MARIE: A Python-Based Framework for Comprehensive Fuel Recycling Modeling

One of the most pressing challenges for the continued deployment of nuclear energy systems is in the ultimate management and disposition of discharged fuel assemblies. While reprocessing and recovery of valuable materials from used nuclear fuel assemblies has been considered as part of an overall strategy to minimize the volume of reactor-based wastes to be managed, the deployment of commercial-scale reprocessing facilities presents an enormous economic challenge. The Model for the Assessment of Reprocessing and Recycle with Innovative Execution (MARIE) software package has been developed as a means of confronting this challenge. Representing components of a generic fuel reprocessing operation as individual physical processes, MARIE is designed as a modular framework intended to allow for analysis and cost optimization for a hypothetical reprocessing facility while realistically accounting for the physical characteristics of the used fuel source term, such as decay heat, activity, and radiation dose (informing corresponding shielding requirements).

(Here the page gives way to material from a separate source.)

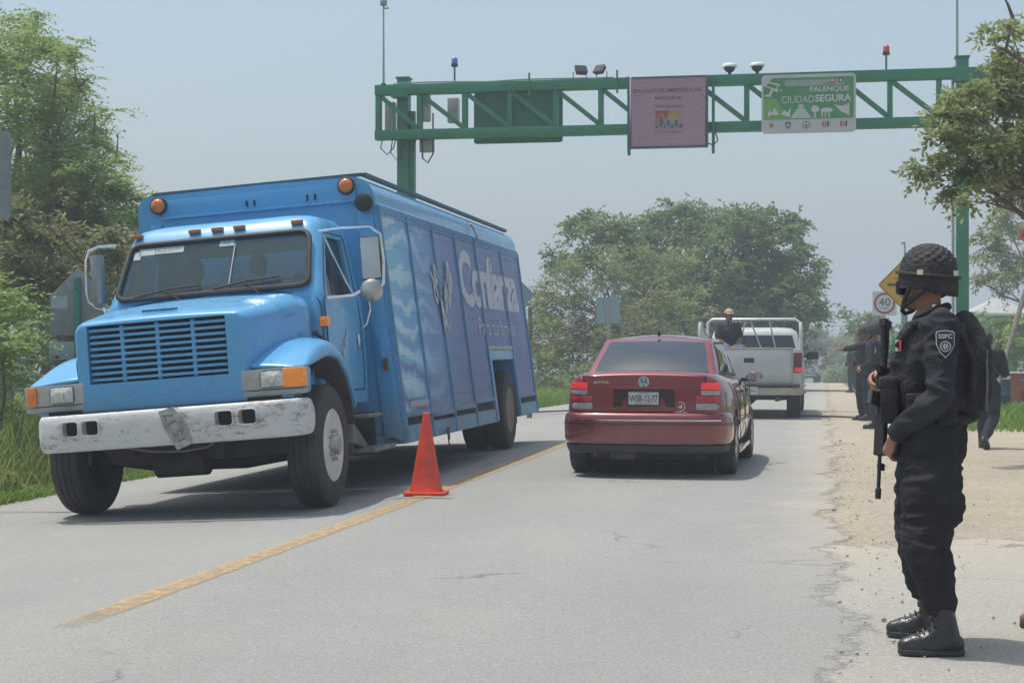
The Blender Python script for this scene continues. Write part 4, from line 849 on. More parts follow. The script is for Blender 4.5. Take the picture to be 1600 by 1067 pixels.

Capabilities supported by MARIE include head-end operations such as fuel shearing, voloxidation, and dissolution; generic solvent extraction operations informed by available open-literature data; a suite of unit operations intended to represent electrochemical processing of used fuel assemblies (i.e., oxide reduction, electrorefining, and electrowinning); and, finally, accounting for both the costs and physical features of discharged waste streams, which can be used to inform follow-on analyses such as the feasibility of deep-borehole disposal of high-level radioactive waste. This paper presents an overview of the MARIE software capabilities, including how individual unit operations are implemented to enable a larger-scale optimization of a hypothetical reprocessing operation on aspects such as cost and recovery of valuable materials.